-- Begin --

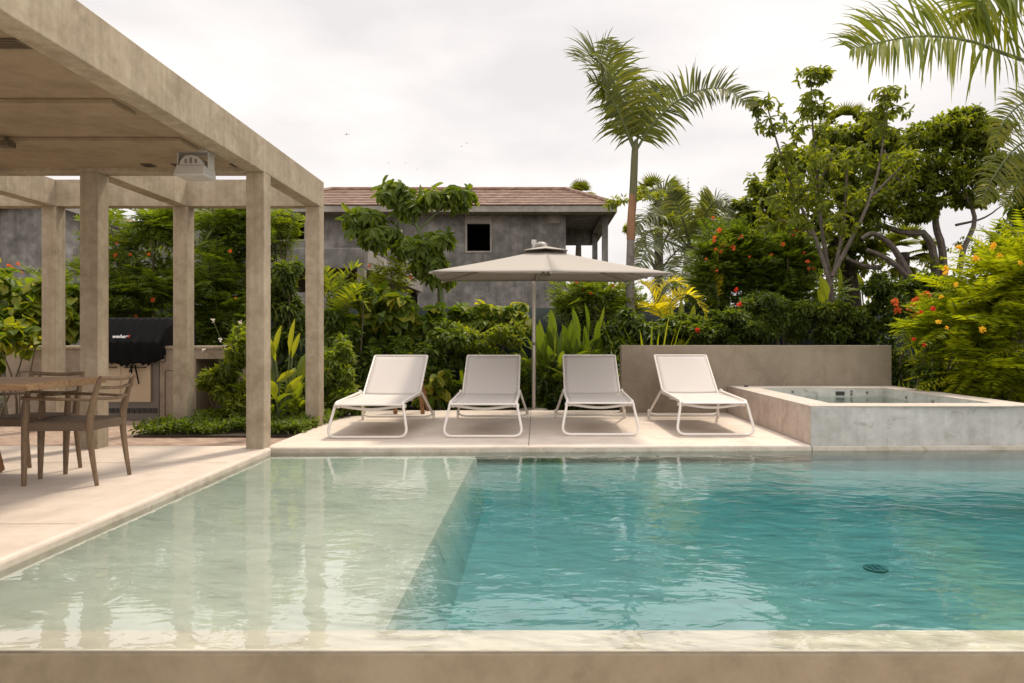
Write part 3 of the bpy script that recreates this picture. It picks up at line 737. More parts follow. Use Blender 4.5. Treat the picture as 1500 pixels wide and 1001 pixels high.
# ------------------------------------------------------------------ sun loungers
def make_lounger():
    t = thing('sun_lounger', 'x', 'lounger', (0,0,0), 'white sun loungers in a row on the deck')
    wm = M['white_metal']
    half = [(.465,1.74,.06),(.372,1.29,.405),(.362,.11,.375),(.436,0,.016)]
    path = [(-x,y,z) for x,y,z in half]+[(x,y,z) for x,y,z in half[::-1]]
    MB().tube(fillet(path, [.05,.06,.11,.11,.06,.05], 6), .0155, 10).build('frame', wm, t, True)
    pb = fillet([(-.462,1.725,.075),(-.40,1.70,.045),(.40,1.70,.045),(.462,1.725,.075)], .08, 5)
    MB().tube(pb, .0135, 10).build('rear_bar', wm, t, True)
    for s_ in (-1,1):
        MB().box(s_*.468-.014,s_*.468+.014,1.70,1.76,0,.115).build('foot', wm, t, bevel=.012, seg=3)
        MB().box(s_*.355-.035,s_*.355+.035,.12,.19,.315,.352).build('bracket', wm, t, bevel=.008)
        MB().box(s_*.372-.012,s_*.372+.012,1.16,1.24,.37,.43).build('hinge', wm, t, bevel=.006)
    MB().tube(spline([(-.34,.155,.335),(0,.155,.298),(.34,.155,.335)],11), .011, 8, flat=1.4).build('cross_bar', wm, t, True)
    MB().tube(spline([(-.34,.9,.335),(0,.9,.31),(.34,.9,.335)],9), .010, 8).build('cross_bar', wm, t, True)
    def slingmesh(p0, p1, sag, nm, wd=.346):
        g, h = 13, 17; vs = []
        for i in range(h):
            u = i/(h-1); c = np.array(p0)*(1-u)+np.array(p1)*u
            for j in range(g):
                v = j/(g-1)*2-1; z = -sag*(1-v*v)*(math.sin(math.pi*u)**.5)
                vs.append((v*wd, c[0], c[1]+z))
        mb = MB().add(vs, [(i*g+j,i*g+j+1,(i+1)*g+j+1,(i+1)*g+j) for i in range(h-1) for j in range(g-1)])
        o = mb.build(nm, M['sling'], t, True); m = o.modifiers.new('s','SOLIDIFY'); m.thickness = .004
        return o
    slingmesh((.05,.362),(1.34,.372), .018, 'seat')
    for s_ in (-1,1):
        MB().tube([(s_*.35,.045,.36),(s_*.352,1.34,.37)], .013, 8).build('seat_rail', wm, t, True)
    MB().tube(fillet([(-.352,.045,.358),(.352,.045,.358)],.01), .011, 8).build('seat_rail', wm, t, True)
    bk = slingmesh((1.30,.372),(1.93,.835), .02, 'backrest')
    MB().tube(fillet([(-.355,1.29,.366),(-.357,1.94,.842),(.357,1.94,.842),(.355,1.29,.366)], .018, 4), .0125, 8).build('back_frame', wm, t, True)
    MB().tube(fillet([(-.33,1.66,.62),(-.33,1.50,.36),(.33,1.50,.36),(.33,1.66,.62)], .04, 4), .009, 8).build('prop', wm, t, True)
    return t
def copy_tree(o, parent=None):
    c = o.copy(); COL.objects.link(c); c.parent = parent
    for ch in list(o.children): copy_tree(ch, c)
    return c
lproto = make_lounger()
for i, (x, y, rz, lab) in enumerate([
    (-1.81,7.31,.4,'white sling sun lounger nearest the pergola, with the wooden rack behind it'),
    (-.575,7.38,0,'white sling sun lounger just left of the parasol pole'),
    (.715,7.52,-.6,'white sling sun lounger just right of the parasol pole'),
    (1.985,7.52,-.4,'white sling sun lounger beside the raised plunge pool, in front of the low wall')]):
    o = lproto if i == 0 else copy_tree(lproto)
    o['label'] = lab; o.location = (x,y,.003); o.rotation_euler.z = math.radians(rz)

# wooden rack behind the first lounger
t = thing('folding_rack', 'small brown wooden folding rack standing behind the lounger nearest the pergola', 'rack', (-1.8,9.95,0))
tops = [(-2.05,9.95,.62),(-1.72,9.95,.62)]
for (fx, fy_), tp in (((-2.0,9.72),tops[0]),((-1.61,9.72),tops[1]),((-1.96,10.18),tops[0]),((-1.60,10.18),tops[1])):
    MB().bar((fx,fy_,.002), tp, .055, .03, (0,1,0)).build('leg', M['orangewood'], t, bevel=.004)
MB().bar((-2.1,9.95,.635),(-1.67,9.95,.635),.05,.04).build('rail', M['orangewood'], t, bevel=.004)
MB().bar((-2.0,9.82,.32),(-1.66,9.82,.32),.03,.03).build('rail', M['orangewood'], t, bevel=.004)

# ------------------------------------------------------------------ parasol
ut = thing('parasol', 'large square taupe parasol held by a steel side pole over the loungers', 'parasol', (-.031,10.46,-.03))
Yf, Yb_ = 7.85, 10.33
fl, fr_, br, bl = P(629,397.5,Yf), P(986,400,Yf), P(920,413,Yb_), P(648,412,Yb_)
apex = P(799,365.5,9.15)
corn = [fl,fr_,br,bl]; mids = [(corn[i]+corn[(i+1)%4])/2+np.array([0,0,.012]) for i in range(4)]
ring = [fl,mids[0],fr_,mids[1],br,mids[2],bl,mids[3]]
vs, fs = [], []; R_, Q_ = 10, 8
for k in range(8):
    a, b = ring[k], ring[(k+1)%8]
    for i in range(R_+1):
        u = i/R_
        for j in range(Q_+1):
            v = j/Q_; e = a*(1-v)+b*v; p = apex*(1-u)+e*u
            p = p+np.array([0,0,-.03*math.sin(math.pi*v)*u*(1.1-u)-.012*math.sin(math.pi*u)])
            vs.append(p)
    b0 = k*(R_+1)*(Q_+1)
    for i in range(R_):
        for j in range(Q_):
            q = b0+i*(Q_+1)+j; fs.append((q,q+Q_+1,q+Q_+2,q+1))
cv = MB().add(vs,fs).build('canopy', M['canvas'], ut, True); sm = cv.modifiers.new('s','SOLIDIFY'); sm.thickness = .006
# vent flap
vs, fs = [], []; hv = .29; q8 = [(-1,-1),(0,-1.0),(1,-1),(1.0,0),(1,1),(0,1.0),(-1,1),(-1.0,0)]
vs.append(apex+np.array([0,0,.045]))
for x,y in q8: vs.append(apex+np.array([x*hv, y*hv*.9, -.040+.025*(x == 0 or y == 0)]))
fs = [(0,1+k,1+(k+1)%8) for k in range(8)]
v_ = MB().add(vs,fs).build('vent', M['canvas'], cv); sm = v_.modifiers.new('s','SOLIDIFY'); sm.thickness = .008
hub = apex+np.array([0,0,-.31])
MB().lathe(hub, [(.04,-.05),(.07,-.04),(.07,.02),(.04,.04),(.025,.29)], 16).build('hub', M['grey_metal'], ut, True)
for e in ring:
    mid = e*.62+apex*.38+np.array([0,0,-.03])
    MB().bar(apex+np.array([0,0,-.06]), e+np.array([0,0,-.018]), .025, .022).build('rib', M['canvas'], ut)
    MB().bar(hub, mid, .03, .024).build('strut', M['white_metal'], ut)
px_, py_ = -.031, 10.46
MB().tube([(px_,py_,-.1),(px_,py_,2.56)], .034, 16).build('pole', M['steel'], ut, True)
MB().tube([(px_,py_,2.52),(px_,py_,2.59)], .04, 16).build('pole_cap', M['lampgrey'], ut, True)
MB().tube(spline([(px_,py_,2.44),(.02,10.0,2.45),(.08,9.5,2.40),apex+np.array([0,0,.06])],12), .026, 10).build('arm', M['lampgrey'], ut, True)
MB().tube([(px_,py_-.045,1.0),(px_,py_-.075,1.0)], .03, 10).build('crank', M['grey_metal'], ut, True)
MB().lathe((px_,py_,-.032), [(.22,0),(.22,.03),(.06,.05)], 20).build('base', M['grey_metal'], ut)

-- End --

=== JOB ===
Transcribe the material exactly, and leave out whatever pictures it holds.

=== SOLUTION FOR THIS EXERCISE ===
Write part 3 of the bpy script that recreates this picture. It picks up at line 737. More parts follow. Use Blender 4.5. Treat the picture as 1500 pixels wide and 1001 pixels high.
# ------------------------------------------------------------------ sun loungers
def make_lounger():
    t = thing('sun_lounger', 'x', 'lounger', (0,0,0), 'white sun loungers in a row on the deck')
    wm = M['white_metal']
    half = [(.465,1.74,.06),(.372,1.29,.405),(.362,.11,.375),(.436,0,.016)]
    path = [(-x,y,z) for x,y,z in half]+[(x,y,z) for x,y,z in half[::-1]]
    MB().tube(fillet(path, [.05,.06,.11,.11,.06,.05], 6), .0155, 10).build('frame', wm, t, True)
    pb = fillet([(-.462,1.725,.075),(-.40,1.70,.045),(.40,1.70,.045),(.462,1.725,.075)], .08, 5)
    MB().tube(pb, .0135, 10).build('rear_bar', wm, t, True)
    for s_ in (-1,1):
        MB().box(s_*.468-.014,s_*.468+.014,1.70,1.76,0,.115).build('foot', wm, t, bevel=.012, seg=3)
        MB().box(s_*.355-.035,s_*.355+.035,.12,.19,.315,.352).build('bracket', wm, t, bevel=.008)
        MB().box(s_*.372-.012,s_*.372+.012,1.16,1.24,.37,.43).build('hinge', wm, t, bevel=.006)
    MB().tube(spline([(-.34,.155,.335),(0,.155,.298),(.34,.155,.335)],11), .011, 8, flat=1.4).build('cross_bar', wm, t, True)
    MB().tube(spline([(-.34,.9,.335),(0,.9,.31),(.34,.9,.335)],9), .010, 8).build('cross_bar', wm, t, True)
    def slingmesh(p0, p1, sag, nm, wd=.346):
        g, h = 13, 17; vs = []
        for i in range(h):
            u = i/(h-1); c = np.array(p0)*(1-u)+np.array(p1)*u
            for j in range(g):
                v = j/(g-1)*2-1; z = -sag*(1-v*v)*(math.sin(math.pi*u)**.5)
                vs.append((v*wd, c[0], c[1]+z))
        mb = MB().add(vs, [(i*g+j,i*g+j+1,(i+1)*g+j+1,(i+1)*g+j) for i in range(h-1) for j in range(g-1)])
        o = mb.build(nm, M['sling'], t, True); m = o.modifiers.new('s','SOLIDIFY'); m.thickness = .004
        return o
    slingmesh((.05,.362),(1.34,.372), .018, 'seat')
    for s_ in (-1,1):
        MB().tube([(s_*.35,.045,.36),(s_*.352,1.34,.37)], .013, 8).build('seat_rail', wm, t, True)
    MB().tube(fillet([(-.352,.045,.358),(.352,.045,.358)],.01), .011, 8).build('seat_rail', wm, t, True)
    bk = slingmesh((1.30,.372),(1.93,.835), .02, 'backrest')
    MB().tube(fillet([(-.355,1.29,.366),(-.357,1.94,.842),(.357,1.94,.842),(.355,1.29,.366)], .018, 4), .0125, 8).build('back_frame', wm, t, True)
    MB().tube(fillet([(-.33,1.66,.62),(-.33,1.50,.36),(.33,1.50,.36),(.33,1.66,.62)], .04, 4), .009, 8).build('prop', wm, t, True)
    return t
def copy_tree(o, parent=None):
    c = o.copy(); COL.objects.link(c); c.parent = parent
    for ch in list(o.children): copy_tree(ch, c)
    return c
lproto = make_lounger()
for i, (x, y, rz, lab) in enumerate([
    (-1.81,7.31,.4,'white sling sun lounger nearest the pergola, with the wooden rack behind it'),
    (-.575,7.38,0,'white sling sun lounger just left of the parasol pole'),
    (.715,7.52,-.6,'white sling sun lounger just right of the parasol pole'),
    (1.985,7.52,-.4,'white sling sun lounger beside the raised plunge pool, in front of the low wall')]):
    o = lproto if i == 0 else copy_tree(lproto)
    o['label'] = lab; o.location = (x,y,.003); o.rotation_euler.z = math.radians(rz)

# wooden rack behind the first lounger
t = thing('folding_rack', 'small brown wooden folding rack standing behind the lounger nearest the pergola', 'rack', (-1.8,9.95,0))
tops = [(-2.05,9.95,.62),(-1.72,9.95,.62)]
for (fx, fy_), tp in (((-2.0,9.72),tops[0]),((-1.61,9.72),tops[1]),((-1.96,10.18),tops[0]),((-1.60,10.18),tops[1])):
    MB().bar((fx,fy_,.002), tp, .055, .03, (0,1,0)).build('leg', M['orangewood'], t, bevel=.004)
MB().bar((-2.1,9.95,.635),(-1.67,9.95,.635),.05,.04).build('rail', M['orangewood'], t, bevel=.004)
MB().bar((-2.0,9.82,.32),(-1.66,9.82,.32),.03,.03).build('rail', M['orangewood'], t, bevel=.004)

# ------------------------------------------------------------------ parasol
ut = thing('parasol', 'large square taupe parasol held by a steel side pole over the loungers', 'parasol', (-.031,10.46,-.03))
Yf, Yb_ = 7.85, 10.33
fl, fr_, br, bl = P(629,397.5,Yf), P(986,400,Yf), P(920,413,Yb_), P(648,412,Yb_)
apex = P(799,365.5,9.15)
corn = [fl,fr_,br,bl]; mids = [(corn[i]+corn[(i+1)%4])/2+np.array([0,0,.012]) for i in range(4)]
ring = [fl,mids[0],fr_,mids[1],br,mids[2],bl,mids[3]]
vs, fs = [], []; R_, Q_ = 10, 8
for k in range(8):
    a, b = ring[k], ring[(k+1)%8]
    for i in range(R_+1):
        u = i/R_
        for j in range(Q_+1):
            v = j/Q_; e = a*(1-v)+b*v; p = apex*(1-u)+e*u
            p = p+np.array([0,0,-.03*math.sin(math.pi*v)*u*(1.1-u)-.012*math.sin(math.pi*u)])
            vs.append(p)
    b0 = k*(R_+1)*(Q_+1)
    for i in range(R_):
        for j in range(Q_):
            q = b0+i*(Q_+1)+j; fs.append((q,q+Q_+1,q+Q_+2,q+1))
cv = MB().add(vs,fs).build('canopy', M['canvas'], ut, True); sm = cv.modifiers.new('s','SOLIDIFY'); sm.thickness = .006
# vent flap
vs, fs = [], []; hv = .29; q8 = [(-1,-1),(0,-1.0),(1,-1),(1.0,0),(1,1),(0,1.0),(-1,1),(-1.0,0)]
vs.append(apex+np.array([0,0,.045]))
for x,y in q8: vs.append(apex+np.array([x*hv, y*hv*.9, -.040+.025*(x == 0 or y == 0)]))
fs = [(0,1+k,1+(k+1)%8) for k in range(8)]
v_ = MB().add(vs,fs).build('vent', M['canvas'], cv); sm = v_.modifiers.new('s','SOLIDIFY'); sm.thickness = .008
hub = apex+np.array([0,0,-.31])
MB().lathe(hub, [(.04,-.05),(.07,-.04),(.07,.02),(.04,.04),(.025,.29)], 16).build('hub', M['grey_metal'], ut, True)
for e in ring:
    mid = e*.62+apex*.38+np.array([0,0,-.03])
    MB().bar(apex+np.array([0,0,-.06]), e+np.array([0,0,-.018]), .025, .022).build('rib', M['canvas'], ut)
    MB().bar(hub, mid, .03, .024).build('strut', M['white_metal'], ut)
px_, py_ = -.031, 10.46
MB().tube([(px_,py_,-.1),(px_,py_,2.56)], .034, 16).build('pole', M['steel'], ut, True)
MB().tube([(px_,py_,2.52),(px_,py_,2.59)], .04, 16).build('pole_cap', M['lampgrey'], ut, True)
MB().tube(spline([(px_,py_,2.44),(.02,10.0,2.45),(.08,9.5,2.40),apex+np.array([0,0,.06])],12), .026, 10).build('arm', M['lampgrey'], ut, True)
MB().tube([(px_,py_-.045,1.0),(px_,py_-.075,1.0)], .03, 10).build('crank', M['grey_metal'], ut, True)
MB().lathe((px_,py_,-.032), [(.22,0),(.22,.03),(.06,.05)], 20).build('base', M['grey_metal'], ut)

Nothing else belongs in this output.